I know you might this hard to believe, but when travelling north, whether to the gulf or to Darwin from Adelaide, you are actually climbing incrementally for much of the way. So slightly, and gradually, it takes you a while to realize that ‘down’ doesn’t happen that often. On and on I went, and then, just like that, I decided that I didn’t need to prove myself on the dusty trails anymore. The sum total of the last 48 hours was just more of the same. Been there, done that, box ticked. The good news was that the Jeep behaved perfectly.
Finally, after a couple of black top teases, the tar kicked in for good and I dropped down into Hughenden to yet another Showground free camp. Apart from the three hour clean-a-thon, I had the foreboding to look under the van and sure enough, another broken leaf on the LH rear spring. I won’t go into the quest to have it fixed in 48 hours, no mean feat, given I’m in outback Queensland in a one servo town. Suffice to say, I had a good look around Hughenden, while this little drama was sorted.

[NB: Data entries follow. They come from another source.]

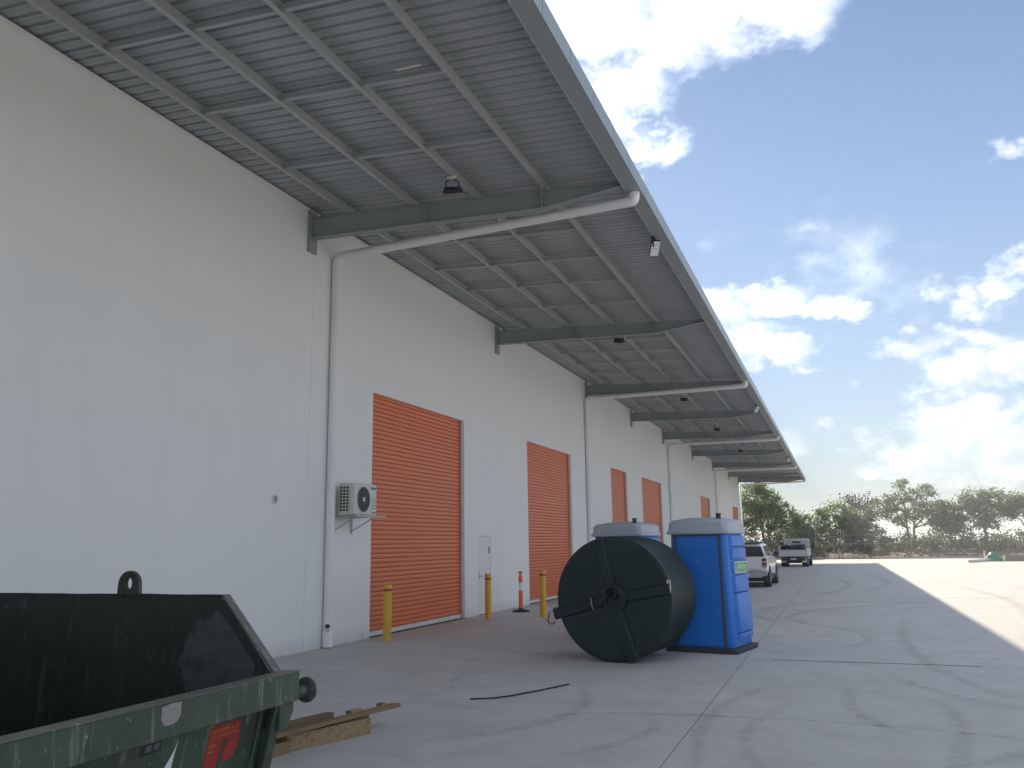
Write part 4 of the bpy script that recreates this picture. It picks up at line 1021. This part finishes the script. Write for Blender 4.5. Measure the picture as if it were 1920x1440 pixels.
for s in (1, -1):
    for (ya, yb) in ((.45, 1.45), (1.62, 2.45), (2.52, 3.25)):
        def gx(z): return s * (.862 - (z - 1.22) * .285)
        zt_ = 1.66 if yb < 3 else 1.6
        MB().add([(gx(1.27), ya, 1.27), (gx(1.27), yb + (.35 if yb > 3 else 0), 1.27), (gx(zt_), yb, zt_), (gx(zt_), ya, zt_), (gx(1.27) - s * .03, ya, 1.27), (gx(1.27) - s * .03, yb, 1.27), (gx(zt_) - s * .03, yb, zt_), (gx(zt_) - s * .03, ya, zt_)], [(0, 1, 2, 3), (7, 6, 5, 4), (0, 4, 5, 1), (1, 5, 6, 2), (2, 6, 7, 3), (3, 7, 4, 0)]).build('side_window', 'glass_dark', ute, world=False)
    tl = MB().box(s * .80 - .085, s * .80 + .085, -.012, .20, .80, 1.16).build('tail_light', 'lamp_red', ute, world=False, bevel=.03)
    MB().box(s * .80 - .05, s * .80 + .06, -.016, -.010, .99, 1.05).build('reverse_lens', 'lamp_clear', tl, world=False)
    MB().box(s * .80 - .05, s * .80 + .06, -.016, -.010, .83, .88).build('indicator_lens', 'lamp_clear', tl, world=False)
    MB().box(min(s * .93, s * 1.13), max(s * .93, s * 1.13), 3.05, 3.15, 1.22, 1.38).build('wing_mirror', 'black_plastic', ute, world=False, bevel=.03)
    MB().tube([(s * .86, 3.1, 1.24), (s * .98, 3.1, 1.27)], .025, 6).build('mirror_arm', 'black_plastic', ute, world=False)
    for yw in (1.0, 4.15):
        MB().lathe([(.46, -.09), (.46, .09)], 20, (s * .83, yw, .40), 'x').build('wheel_arch', 'black_plastic', ute, world=False)
        wheel(ute, s * .80, yw, .385, .27)
    MB().box(s * .90 - .01, s * .90 + .03, 1.55, 3.6, .38, .46).build('side_step', 'black_plastic', ute, world=False, bevel=.01)
    MB().box(min(s * .68, s * .92), max(s * .68, s * .92), .55, .57, .22, .55).build('mud_flap', 'black_plastic', ute, world=False)
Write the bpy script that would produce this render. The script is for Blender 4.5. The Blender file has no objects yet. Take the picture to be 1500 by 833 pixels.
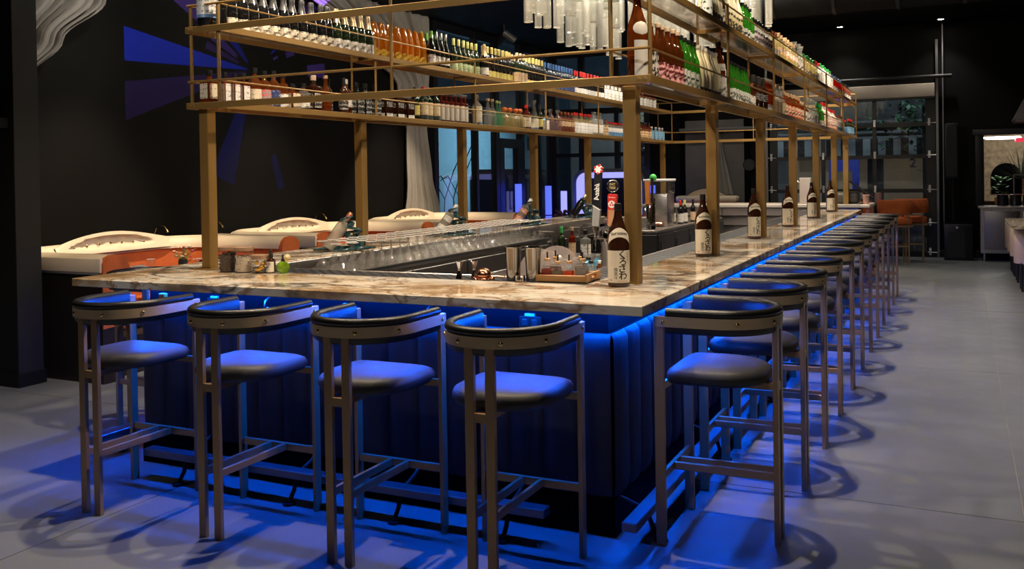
import bpy, bmesh, math, random
from math import sin, cos, pi, radians as R, sqrt, atan2
from mathutils import Vector, Matrix
random.seed(7)
sc = bpy.context.scene
col = sc.collection

# ------------------------------------------------------------------ camera
cd = bpy.data.cameras.new('camera'); cam = bpy.data.objects.new('camera', cd); col.objects.link(cam)
F_PX, PX, PY = 1347.5, 772.0, 269.5
yaw, pitch, roll = -0.4401, -0.0120, -0.0159
cd.sensor_fit = 'HORIZONTAL'; cd.sensor_width = 36.0; cd.lens = F_PX/1500*36
cd.shift_x = (750-PX)/1500; cd.shift_y = (PY-416.5)/1500
cd.clip_start = .05; cd.clip_end = 200
f = Vector((sin(yaw)*cos(pitch), cos(yaw)*cos(pitch), sin(pitch)))
r0 = Vector((cos(yaw), -sin(yaw), 0)); u0 = r0.cross(f)
rr = cos(roll)*r0 + sin(roll)*u0; uu = -sin(roll)*r0 + cos(roll)*u0
m = Matrix((rr, uu, -f)).transposed().to_4x4(); m.translation = Vector((1.1961, -3.6393, 1.6298))
cam.matrix_world = m
sc.camera = cam

# ------------------------------------------------------------------ world, exposure, lights
w = bpy.data.worlds.new('night'); sc.world = w; w.use_nodes = True
w.node_tree.nodes['Background'].inputs[0].default_value = (.012, .022, .035, 1)
w.node_tree.nodes['Background'].inputs[1].default_value = .6
vs = sc.view_settings
vs.view_transform = 'Standard'; vs.look = 'None'; vs.gamma = 1; vs.use_curve_mapping = False; vs.exposure = 0.0
sc.cycles.transparent_max_bounces = 24
sc.cycles.max_bounces = 8; sc.cycles.diffuse_bounces = 3; sc.cycles.glossy_bounces = 4; sc.cycles.transmission_bounces = 4
sc.cycles.caustics_reflective = False; sc.cycles.caustics_refractive = False
sc.cycles.sample_clamp_indirect = 3
WARM = (1, .80, .58); NEUT = (1, .93, .84)
def spot(name, loc, target, power, angle=70, blend=.5, color=WARM, size=.05):
    l = bpy.data.lights.new(name, 'SPOT'); l.energy = power; l.spot_size = R(angle); l.spot_blend = blend
    l.color = color; l.shadow_soft_size = size
    o = bpy.data.objects.new(name, l); col.objects.link(o); o.location = loc
    d = Vector(target)-Vector(loc); o.rotation_euler = d.to_track_quat('-Z', 'Y').to_euler()
    return o
CZ = 4.2
# downlights over the bar
for x, y, p in ((-.2, .75, 330), (-.2, 4.2, 360), (-.2, 6.9, 360), (-.2, 9.4, 320),
                (-1.55, .55, 300), (-2.95, .6, 280), (-2.95, 4.4, 300), (-2.95, 7.0, 260), (-1.6, 9.6, 260)):
    spot('bar_downlight', (x, y, CZ-.06), (x, y, 0), p, 112 if y < 2 else 90, .5, WARM, .03)
# spots added to brighten the bottle tiers, no such fixtures known
for y, p in ((1.2, 130), (3.2, 140), (5.4, 140), (7.6, 150)):
    spot('bottle_fill_spot', (-1.45, y, CZ-.06), (-2.95, y+.5, 2.35), p*1.1, 62, .7, WARM, .08)
for y, p in ((.3, 150), (2.6, 150), (5.0, 150), (7.4, 150), (9.6, 130)):
    spot('bottle_fill_spot', (1.55, y, CZ-.06), (-.2, y+.5, 2.3), p*1.9, 42, .8, WARM, .08)
for x, p in ((-2.9, 170), (-1.3, 170), (.2, 160)):
    spot('front_fill_spot', (x, -2.9, CZ-.06), (x-.1, .5, 2.15), p, 54, 1, NEUT, .10)  # camera-side wash added to brighten the rack front, no fixture known
# walkway downlights on the right; the camera-side ones are added fill
for x, y, p in ((1.9, 3.2, 55), (1.9, 7.0, 55), (1.7, 11.0, 60), (-1.3, -5.2, 150), (1.6, -4.2, 110), (-4.6, -2.4, 60)):
    spot('walkway_and_fill_light', (x, y, CZ-.06), (x, y, 0), p, 96, .8, NEUT, .12)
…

That Comet windmill is only one of 14 built and dominates the Hughenden skyline. Thanks to Ben and his son at B7 Contracting, they were able to replace the leaf spring and also find and fix a couple of other suspension issues while the ‘Princess of the Seas’ was up on the stands. It would only be a short run to Julia Creek to hook up with Ken and no real time lost. Outback towns seem to be cut from the same cloth, but sometimes a little ‘quirky’ pops up just to remind you it’s not all quiet desperation out there.